Strictly speaking, “doctor’s appointment” is a genitive construction, not a possessive. As we’ve noted several times on our blog, the term “genitive” is broader than “possessive.”
In addition to possession (“the lawyer’s office”), the genitive can indicate the source of something (“the girl’s story”), the date (“yesterday’s storm”), the type (“a women’s college”), a part (“the book’s cover”), an amount (“two cups’ worth”), duration (“five years’ experience”), and so on.
In the phrase “doctor’s appointment,” the noun “doctor” is being used genitively to describe the type of appointment, while in “doctor appointment,” the noun is being used attributively (that is, adjectivally) to do the same thing.
The term “doctor’s” in the first example is often called a “descriptive genitive,” and “doctor” in the second an “attributive noun,” a “noun adjunct,” or a “noun premodifier.”
There aren’t any hard-and-fast rules for whether to use a noun genitively or attributively as a modifier before another noun. However, some usages are more idiomatic (that is, natural to a native speaker) than others.
In A Comprehensive Grammar of the English Language, the authors Randolph Quirk et al. say that genitives tend to premodify nouns referring to human beings, while attributive nouns are often closely related to the nouns they premodify.
So we might use genitives for “women’s college,” “cashier’s check,” or “learner’s permit,” and attributive nouns for “computer software,” “movie highlights,” or “pizza topping.”
However, there are many exceptions. For instance, one might use the genitive in that last example to be more specific (“the pizza’s topping was cold”).
It’s especially hard to pin down the use of the descriptive genitive. Another authoritative source, The Cambridge Grammar of the English Language, uses the term but describes it as “a somewhat unproductive category.”
As the authors, Rodney Huddleston and Geoffrey K. Pullum, note, “while it is possible to have a summer’s day and a winter’s day, corresponding forms for the other seasons are quite marginal.”
Similarly, they write, “we have a ship’s doctor but not a school’s doctor—instead a plain-case nominative is used, a school doctor.”
And that takes us back to where we began: Why is “doctor’s appointment” more common than “doctor appointment,” while “dentist appointment” is more common than “dentist’s appointment”?
We haven’t found an explanation in the linguistic scholarship for why English speakers prefer the genitive to describe an appointment with a “doctor.”
However, we suspect an attributive noun is preferred for “dentist” or similar terms ending in “-ist” because people are put off by the two sibilants at the end of “dentist’s,” “dermatologist’s, “cardiologist’s,” and so on.

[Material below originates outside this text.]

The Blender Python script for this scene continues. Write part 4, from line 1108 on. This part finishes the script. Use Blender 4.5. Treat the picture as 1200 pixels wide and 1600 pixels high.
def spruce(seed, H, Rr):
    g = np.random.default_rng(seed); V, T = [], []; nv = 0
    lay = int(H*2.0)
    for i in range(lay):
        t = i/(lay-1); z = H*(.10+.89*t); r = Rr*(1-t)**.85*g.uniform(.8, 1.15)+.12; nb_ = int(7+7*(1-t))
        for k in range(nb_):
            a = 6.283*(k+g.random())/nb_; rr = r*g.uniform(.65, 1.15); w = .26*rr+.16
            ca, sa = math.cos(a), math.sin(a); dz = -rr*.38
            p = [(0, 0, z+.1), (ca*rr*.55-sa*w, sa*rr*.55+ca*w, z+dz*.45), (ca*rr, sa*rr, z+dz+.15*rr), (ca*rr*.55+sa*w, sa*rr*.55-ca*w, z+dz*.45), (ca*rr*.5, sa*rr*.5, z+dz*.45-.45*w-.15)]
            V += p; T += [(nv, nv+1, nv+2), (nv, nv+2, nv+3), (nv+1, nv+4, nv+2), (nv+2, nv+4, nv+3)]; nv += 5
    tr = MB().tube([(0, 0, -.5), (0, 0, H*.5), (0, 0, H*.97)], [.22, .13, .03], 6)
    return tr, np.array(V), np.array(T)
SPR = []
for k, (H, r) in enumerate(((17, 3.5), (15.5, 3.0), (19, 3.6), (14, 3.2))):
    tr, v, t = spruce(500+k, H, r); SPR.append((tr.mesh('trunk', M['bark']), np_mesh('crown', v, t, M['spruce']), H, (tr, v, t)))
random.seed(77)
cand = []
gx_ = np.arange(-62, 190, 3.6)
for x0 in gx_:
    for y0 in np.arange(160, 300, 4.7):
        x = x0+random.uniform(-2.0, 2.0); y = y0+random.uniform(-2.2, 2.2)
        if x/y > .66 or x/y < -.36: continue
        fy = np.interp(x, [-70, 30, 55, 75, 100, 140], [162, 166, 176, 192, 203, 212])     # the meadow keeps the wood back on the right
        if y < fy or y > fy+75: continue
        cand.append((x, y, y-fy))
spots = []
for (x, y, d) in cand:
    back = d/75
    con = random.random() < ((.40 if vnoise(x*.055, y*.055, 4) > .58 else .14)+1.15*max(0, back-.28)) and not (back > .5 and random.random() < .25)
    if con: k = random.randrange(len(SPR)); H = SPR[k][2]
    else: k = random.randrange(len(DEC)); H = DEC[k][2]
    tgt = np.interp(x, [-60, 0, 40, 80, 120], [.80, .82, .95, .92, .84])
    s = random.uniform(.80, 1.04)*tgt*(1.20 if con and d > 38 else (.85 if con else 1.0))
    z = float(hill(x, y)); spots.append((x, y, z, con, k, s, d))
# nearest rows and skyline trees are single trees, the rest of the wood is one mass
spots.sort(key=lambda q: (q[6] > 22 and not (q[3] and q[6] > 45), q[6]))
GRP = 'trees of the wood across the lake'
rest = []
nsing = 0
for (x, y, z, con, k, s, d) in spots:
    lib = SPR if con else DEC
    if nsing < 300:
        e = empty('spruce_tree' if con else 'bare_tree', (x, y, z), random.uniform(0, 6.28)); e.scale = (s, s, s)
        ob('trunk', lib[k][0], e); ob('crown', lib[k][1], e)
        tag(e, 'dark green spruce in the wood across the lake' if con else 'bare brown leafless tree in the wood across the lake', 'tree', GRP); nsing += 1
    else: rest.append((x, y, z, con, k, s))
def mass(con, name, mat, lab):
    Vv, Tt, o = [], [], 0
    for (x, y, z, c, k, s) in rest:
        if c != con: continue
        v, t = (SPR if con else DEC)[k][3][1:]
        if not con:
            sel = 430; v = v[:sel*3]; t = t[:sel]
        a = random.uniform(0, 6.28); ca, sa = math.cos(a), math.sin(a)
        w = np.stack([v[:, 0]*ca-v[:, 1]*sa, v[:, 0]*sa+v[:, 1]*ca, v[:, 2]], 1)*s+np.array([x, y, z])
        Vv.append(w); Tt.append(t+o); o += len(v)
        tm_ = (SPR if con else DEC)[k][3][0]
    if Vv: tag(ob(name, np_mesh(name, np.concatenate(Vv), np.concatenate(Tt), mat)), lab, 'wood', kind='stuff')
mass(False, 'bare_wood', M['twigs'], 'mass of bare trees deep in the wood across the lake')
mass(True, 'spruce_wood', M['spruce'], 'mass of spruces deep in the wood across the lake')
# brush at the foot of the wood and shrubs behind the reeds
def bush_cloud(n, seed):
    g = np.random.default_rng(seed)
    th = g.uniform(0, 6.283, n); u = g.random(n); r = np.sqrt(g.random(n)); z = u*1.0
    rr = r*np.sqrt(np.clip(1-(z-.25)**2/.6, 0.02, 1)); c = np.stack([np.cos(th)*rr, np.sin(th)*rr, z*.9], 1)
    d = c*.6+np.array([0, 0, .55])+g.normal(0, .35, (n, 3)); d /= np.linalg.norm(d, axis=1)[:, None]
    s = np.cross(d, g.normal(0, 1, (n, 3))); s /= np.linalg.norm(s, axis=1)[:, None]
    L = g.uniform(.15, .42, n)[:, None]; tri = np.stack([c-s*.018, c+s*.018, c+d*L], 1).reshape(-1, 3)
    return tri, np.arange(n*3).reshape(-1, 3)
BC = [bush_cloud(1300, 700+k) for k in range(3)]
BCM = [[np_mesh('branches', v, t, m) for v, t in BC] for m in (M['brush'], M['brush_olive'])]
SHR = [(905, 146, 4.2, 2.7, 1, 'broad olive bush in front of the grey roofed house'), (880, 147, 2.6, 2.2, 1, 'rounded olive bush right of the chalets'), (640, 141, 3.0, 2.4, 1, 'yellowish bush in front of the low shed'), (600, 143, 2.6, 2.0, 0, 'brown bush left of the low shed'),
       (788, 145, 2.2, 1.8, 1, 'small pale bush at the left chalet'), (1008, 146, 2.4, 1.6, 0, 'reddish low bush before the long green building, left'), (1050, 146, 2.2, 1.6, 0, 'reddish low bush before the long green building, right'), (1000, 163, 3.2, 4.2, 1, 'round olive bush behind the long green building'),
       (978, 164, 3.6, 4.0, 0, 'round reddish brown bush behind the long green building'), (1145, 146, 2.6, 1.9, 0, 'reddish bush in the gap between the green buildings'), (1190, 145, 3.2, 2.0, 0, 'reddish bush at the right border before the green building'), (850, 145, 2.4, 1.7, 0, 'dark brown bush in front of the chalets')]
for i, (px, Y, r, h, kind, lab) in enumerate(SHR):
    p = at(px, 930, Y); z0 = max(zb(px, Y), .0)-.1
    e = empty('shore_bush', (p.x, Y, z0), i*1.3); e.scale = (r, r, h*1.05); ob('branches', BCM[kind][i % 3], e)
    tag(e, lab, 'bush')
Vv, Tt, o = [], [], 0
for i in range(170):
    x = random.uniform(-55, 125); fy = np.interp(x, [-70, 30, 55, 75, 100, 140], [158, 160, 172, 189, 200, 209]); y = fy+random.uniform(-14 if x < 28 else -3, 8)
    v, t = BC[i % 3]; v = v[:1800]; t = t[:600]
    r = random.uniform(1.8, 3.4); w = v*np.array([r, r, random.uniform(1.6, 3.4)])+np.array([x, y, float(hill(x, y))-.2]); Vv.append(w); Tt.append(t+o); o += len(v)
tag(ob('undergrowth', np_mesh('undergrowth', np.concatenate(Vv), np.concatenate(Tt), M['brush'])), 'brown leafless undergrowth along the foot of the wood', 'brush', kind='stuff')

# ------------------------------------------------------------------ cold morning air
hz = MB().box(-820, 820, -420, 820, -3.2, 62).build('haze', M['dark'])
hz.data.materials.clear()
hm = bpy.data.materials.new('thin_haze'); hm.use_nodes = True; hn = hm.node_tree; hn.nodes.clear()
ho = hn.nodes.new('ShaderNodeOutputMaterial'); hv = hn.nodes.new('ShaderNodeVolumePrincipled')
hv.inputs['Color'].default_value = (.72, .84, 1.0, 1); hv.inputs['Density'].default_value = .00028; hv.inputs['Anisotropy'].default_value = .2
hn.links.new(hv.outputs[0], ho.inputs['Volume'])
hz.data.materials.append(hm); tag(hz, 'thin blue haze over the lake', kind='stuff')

Finally, here are search results from the NOW corpus for a few other noun-noun constructions, with the more popular version of each pair listed first:
“driver’s license,” 8,966 hits, “driver license,” 306; “attorney fees,” 884, “attorney’s fees,” 681; “survivor benefits,” 291, “survivor’s benefits,” 38; “learner’s permit,” 237, “learner permit,” 171; “cashier’s check,” 161, “cashier check,” 6.